Esta constante da história das relações meio político-meio mediático é fundamentalmente posta em causa com o aparecimento da internet como média de informação na segunda metade dos anos 1990. Até porque, pela primeira vez, os meios políticos no poder deixaram praticamente de poder controlar a difusão da informação. O que os tem levado a uma sobreprodução de eventos e de comunicados de modo a suscitar a atenção dos média. Até porque todos os partidos políticos consideram desde sempre que estes não falam suficientemente deles, não dão suficientemente importância às suas atividades, iniciativas e tomadas de posição. E que, de qualquer modo, mesmo quando falam, não falam suficientemente ao gosto dos responsáveis do partido na origem dos eventos ou dos comunicados…
Um eterno desamor inevitável
Este eterno desamor é tanto mais facilmente compreensível que a vocação primeira de um média de informação, se quiser ter sucesso, é de tomar em consideração os interesses do seu público (leitor, ouvinte ou espectador, e agora até internauta) e não os que estão interessados em “produzir” informação. Mas também de assumir claramente a função de contrapoder, impedindo que os poderes constituídos (à luz do dia, “discretos” ou obscuros), sejam eles político, económico, social, cultural, desportivo ou outro, tenham muito naturalmente tendência a abusar desse poder, ultrapassando os limites do que é admissível num Estado de direito e numa democracia no pleno sentido da palavra…
Os políticos precisam absolutamente dos jornalistas para comunicarem aos eleitores os seus projetos, as suas iniciativas, as suas tomadas de posição, as suas reações. Os jornalistas precisam absolutamente dos políticos para poderem dispor de uma vasta matéria de natureza a interessar os seus públicos.

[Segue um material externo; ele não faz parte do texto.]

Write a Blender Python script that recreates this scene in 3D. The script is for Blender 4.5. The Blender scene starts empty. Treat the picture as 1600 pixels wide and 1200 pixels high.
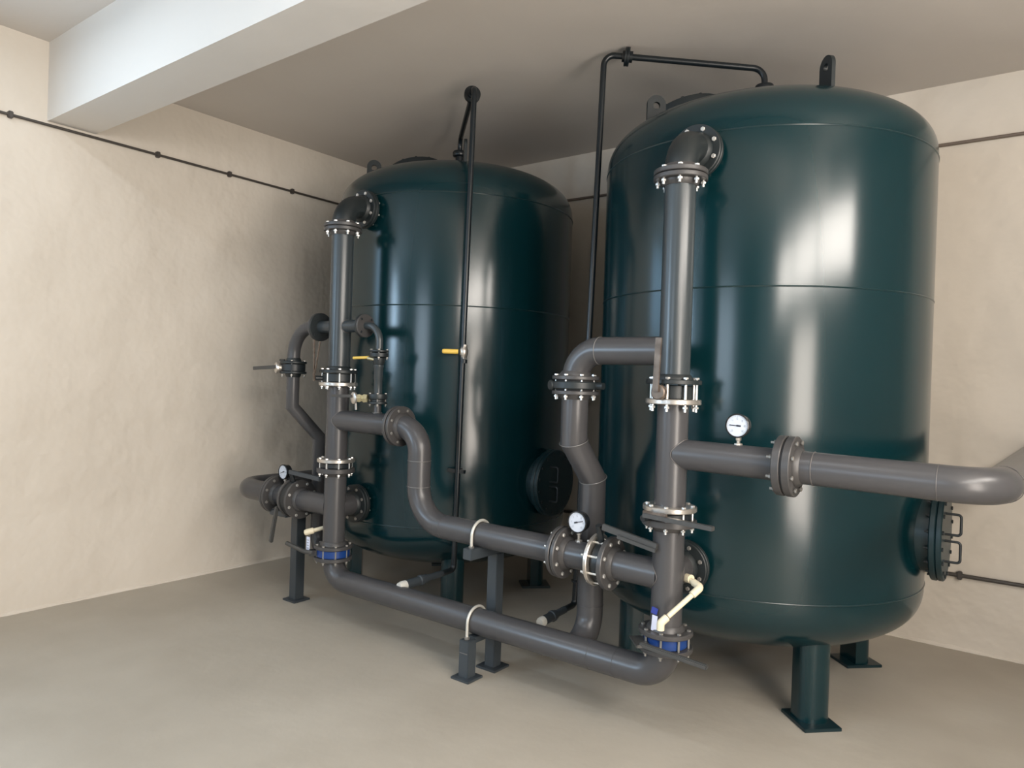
import bpy, bmesh, math, random
from mathutils import Vector, Matrix

scene = bpy.context.scene
PI = math.pi
R_ = math.radians

# ------------------------------------------------------------------ camera
cd = bpy.data.cameras.new('camera'); cam = bpy.data.objects.new('camera', cd)
scene.collection.objects.link(cam)
cd.sensor_fit = 'HORIZONTAL'; cd.sensor_width = 36.0; cd.lens = 36.0 * 1121.0 / 1600.0
cd.clip_start = 0.05; cd.clip_end = 60
_y, _p, _r = R_(-36.98), R_(-0.334), R_(1.825)
_fw = Vector((math.sin(_y) * math.cos(_p), math.cos(_y) * math.cos(_p), math.sin(_p)))
_r0 = Vector((math.cos(_y), -math.sin(_y), 0)); _u0 = _r0.cross(_fw)
_rt = _r0 * math.cos(_r) + _u0 * math.sin(_r); _up = _u0 * math.cos(_r) - _r0 * math.sin(_r)
_m = Matrix((_rt, _up, -_fw)).transposed().to_4x4(); _m.translation = Vector((0, 0, 1.5))
cam.matrix_world = _m
scene.camera = cam

# ------------------------------------------------------------------ world, daylight through the windows, exposure
w = bpy.data.worlds.new('world'); scene.world = w; w.use_nodes = True
w.node_tree.nodes['Background'].inputs[0].default_value = (0.62, 0.78, 1.0, 1)
w.node_tree.nodes['Background'].inputs[1].default_value = 0.9

def daylight(name, loc, aim, sx, sy, power, col):
    ld = bpy.data.lights.new(name, 'AREA'); ld.shape = 'RECTANGLE'; ld.size = sx; ld.size_y = sy
    ld.energy = power; ld.color = col
    o = bpy.data.objects.new(name, ld); scene.collection.objects.link(o)
    o.location = loc; o.rotation_euler = Vector(aim).to_track_quat('-Z', 'Y').to_euler()
    return o
WX, WY, CZ, CZF = -4.936, 4.958, 3.345, 3.465      # left wall, back wall, ceilings behind / before the beam
RX, FY = 1.5, -4.3                                 # right wall and the wall behind the camera
daylight('daylight_left', (WX - .10, 0.30, 2.50), (1, 0, 0), 1.5, 1.0, 30, (0.45, 0.72, 1.0))
daylight('daylight_far_left', (WX - .10, -3.0, 2.32), (1, 0, 0), 2.1, 1.4, 360, (0.55, 0.77, 1.0))
daylight('daylight_rear', (-1.45, FY - .10, 2.05), (0, 1, 0), 1.6, 1.8, 85, (0.70, 0.84, 1.0))
daylight('daylight_right', (RX + .10, 0.95, 2.66), (-1, 0, 0), 3.9, .60, 275, (1.0, 0.925, 0.84))
daylight('daylight_doorway', (RX + .12, 1.0, 1.15), (-1, 0, 0), 1.2, 1.8, 140, (1.0, 0.89, 0.78))
LAMPS = [(-3.95, 1.02, 14), (-1.45, 1.02, 16)]      # tube lamps on the ceiling before the beam
for lx, ly, lp in LAMPS: daylight('lamp_light', (lx, ly, CZF - .085), (0, 0, -1), 1.15, .08, lp, (0.80, 0.90, 1.0))
scene.view_settings.view_transform = 'Standard'; scene.view_settings.look = 'None'
scene.view_settings.gamma = 1.0; scene.view_settings.use_curve_mapping = False
scene.view_settings.exposure = -0.58

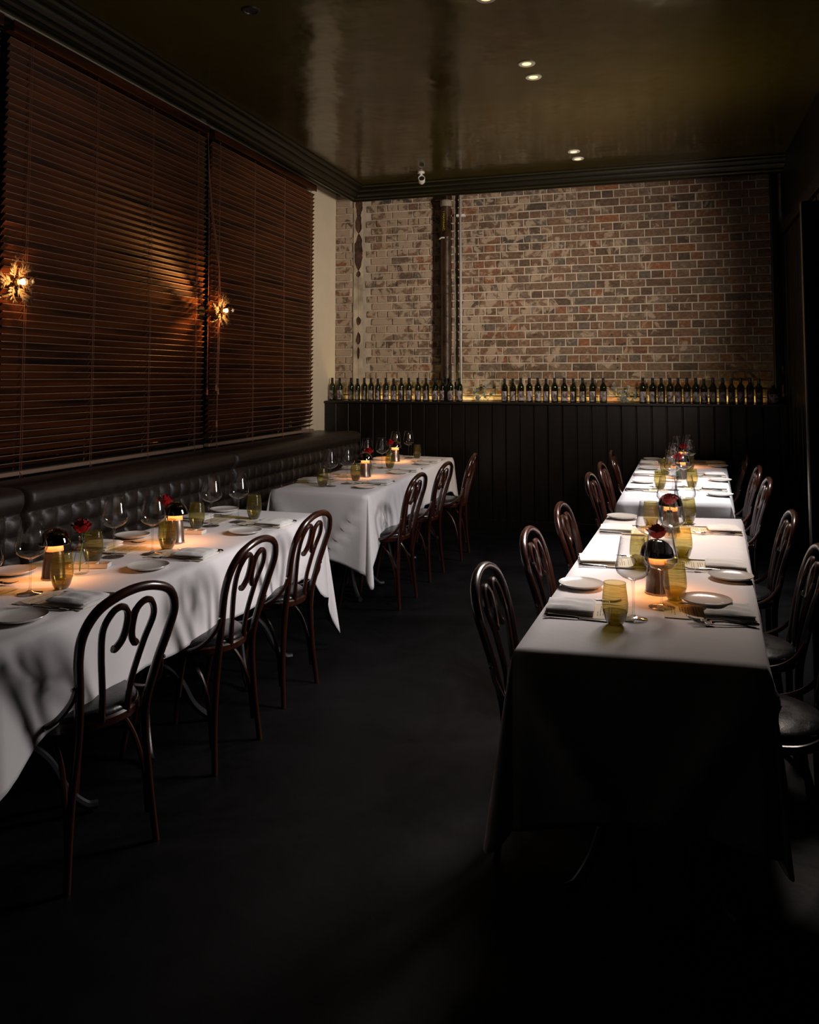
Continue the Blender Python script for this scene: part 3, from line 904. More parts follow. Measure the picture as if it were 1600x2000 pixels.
def cloth(name, label, q, drops, corner, flare, seed, grp):
    rg = random.Random(seed)
    ZT = 0.75
    nu, nv = 16, 56
    vs = []; fs = []; idx = {}
    for j in range(nv + 1):
        for i in range(nu + 1):
            p = q.at(i / nu, j / nv)
            idx[i, j] = len(vs)
            e = min(min(i, nu - i) / nu * 0.65, min(j, nv - j) / nv * 2.5)
            dz = -0.004 * math.exp(-e / 0.008) + (0.0007 * math.sin(j * 0.9 + seed) * math.sin(i * 0.7) if e > 0 else 0)
            vs.append((p.x, p.y, ZT + dz))
    fs += [(idx[i, j], idx[i + 1, j], idx[i + 1, j + 1], idx[i, j + 1]) for i in range(nu) for j in range(nv)]
    # perimeter, counter clockwise: near, right, far, left
    sides = [[idx[i, 0] for i in range(nu)], [idx[nu, j] for j in range(nv)], [idx[nu - i, nv] for i in range(nu)], [idx[0, nv - j] for j in range(nv)]]
    cs = [q.nl, q.nr, q.fr, q.fl]
    nrm = []
    for k in range(4):
        d = (cs[(k + 1) % 4] - cs[k]).normalized()
        nrm.append(Vector((d.y, -d.x)))
    cols = []      # (top index, out vector, drop, flare, s along side, side length, corner weight)
    NC = 14
    for k in range(4):
        pk = (k - 1) % 4
        a0 = math.atan2(nrm[pk].y, nrm[pk].x); a1 = math.atan2(nrm[k].y, nrm[k].x)
        while a1 < a0: a1 += 2 * PI
        for c in range(NC + 1):
            tt = c / NC
            a = a0 + (a1 - a0) * tt
            wgt = math.sin(PI * tt)
            dr = drops[pk] * (1 - tt) + drops[k] * tt
            dr += (corner[k] - dr) * 0.45
            cols.append((sides[k][0], Vector((math.cos(a), math.sin(a))), dr + (corner[k] - dr) * wgt ** 1.2, 0.02 + flare[k] * wgt ** 1.5, 0.0, 1.0, wgt, k))
        Ls = (cs[(k + 1) % 4] - cs[k]).length
        m = len(sides[k])
        for c in range(1, m):
            s0 = Ls * c / m
            dr = drops[k] + 0.45 * ((corner[k] - drops[k]) * math.exp(-(s0 / 0.17) ** 2) + (corner[(k + 1) % 4] - drops[k]) * math.exp(-((Ls - s0) / 0.17) ** 2))
            cols.append((sides[k][c], nrm[k], dr, 0.02, s0, Ls, 0.0, k))
    NT = 22
    base = len(vs)
    ph = [rg.uniform(0, 6) for _ in range(12)]
    creases = []
    for k in range(4):
        Ls = (cs[(k + 1) % 4] - cs[k]).length
        am_ = 0.050 if Ls < 1 else 0.022
        creases.append([(0.0, 0.40 * min(1, Ls), am_), (Ls, -0.40 * min(1, Ls), am_)] + [(rg.uniform(.2, .8) * Ls, rg.uniform(-.2, .2), 0.006) for _ in range(4 if Ls > 1 else 1)])
    for (ti, out, dr, fl, s_, Ls, wg, k) in cols:
        p0 = Vector(vs[ti])
        for r_ in range(1, NT + 1):
            t = r_ / NT
            off = 0.010 * (1 - math.exp(-t * 14)) + fl * t
            if wg == 0:
                e = smooth(min(1, min(s_, Ls - s_) / 0.25))
                off += e * (0.010 * math.sin(s_ * 11 + ph[k]) + 0.006 * math.sin(s_ * 23 + ph[k + 4])) * t ** 0.9
                for (c0, dc, am) in creases[k]:
                    cc = c0 + dc * t
                    off += am * math.exp(-abs((s_ - cc) / (0.022 + 0.03 * (abs(dc) > 0.25) * ((s_ - cc) * dc > 0)))) * (t * (1.2 - t)) * 2.4
                near = min(s_, Ls - s_)
                off += fl * 0.0 + 0.020 * math.exp(-near / 0.10) * t
            else:
                off += -0.020 * math.sin(PI * wg) * t * 0.8 + 0.020 * (1 - wg) * t
            zz = p0.z - 0.008 * (1 - math.exp(-t * 20)) - dr * t
            vs.append((p0.x + out.x * off, p0.y + out.y * off, max(zz, 0.01)))
    nc = len(cols)
    for c in range(nc):
        c2 = (c + 1) % nc
        a, b = cols[c][0], cols[c2][0]
        A = base + c * NT; B = base + c2 * NT
        if a == b: fs.append((a, A, B))
        else: fs.append((a, A, B, b))
        for r_ in range(NT - 1):
            fs.append((A + r_, A + r_ + 1, B + r_ + 1, B + r_))
    me = MB().add(vs, fs).mesh(name, M_cloth)
    try:
        for at in list(me.attributes):
            if at.name == 'sharp_edge': me.attributes.remove(at)
    except Exception: pass
    o = link(name, me)
    sd = o.modifiers.new('hem', 'SOLIDIFY'); sd.thickness = 0.0012; sd.offset = -1
    return tag(o, label, 'tablecloth', grp)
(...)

Só que a conceção que uns e outros têm do jornalismo, da informação e dos centros de interesse dos cidadãos é muitas das vezes totalmente oposta e até mesmo inconciliável [7]…
* Nascido no Fundão em 21 de dezembro de 1863, Alfredo da Cunha foi diretor do Diário de Notícias (1889-1919), tendo sucedido ao fundador, Eduardo Coelho, seu sogro. Homem extremamente ativo e com uma importante produção literária, Alfredo da Cunha foi também um dos primeiros historiadores da imprensa portuguesa.
[1] Alfredo da Cunha, Elementos para a História da Imprensa periódica portuguesa (1641-1821), Separata das ‘Memórias da Academia das Ciências de Lisboa’ (Classe de Letras — Tomo IV), Lisboa, 1941, p. 35.
[2] Alfredo da Cunha, Elementos…, p. 36-37.
[3] A literatura dominante continua porém a dizer que foi The Daily Courant, em 1702, na Inglaterra, o primeiro diário da história. Quando até se sabe hoje que, antes dele, na Inglaterra, foi publicado o Norwich Post, em 1701…
[4] Giuseppe Marcocci e José Pedro Paiva, História da inquisição portuguesa 1536-1821, Lisboa, A Esfera dos livros, 2013, pp. 33 e 36.
[5] Alfredo da Cunha, Elementos…, p. 4.
[6] Alfredo da Cunha, Elementos…, p. 118.
[7] Ver sobre esta temática geral J.-M. Nobre-Correia, Histoire des Médias en Europe, 2 volumes, 12a edição, Bruxelas, PUB, 2010, 400 p.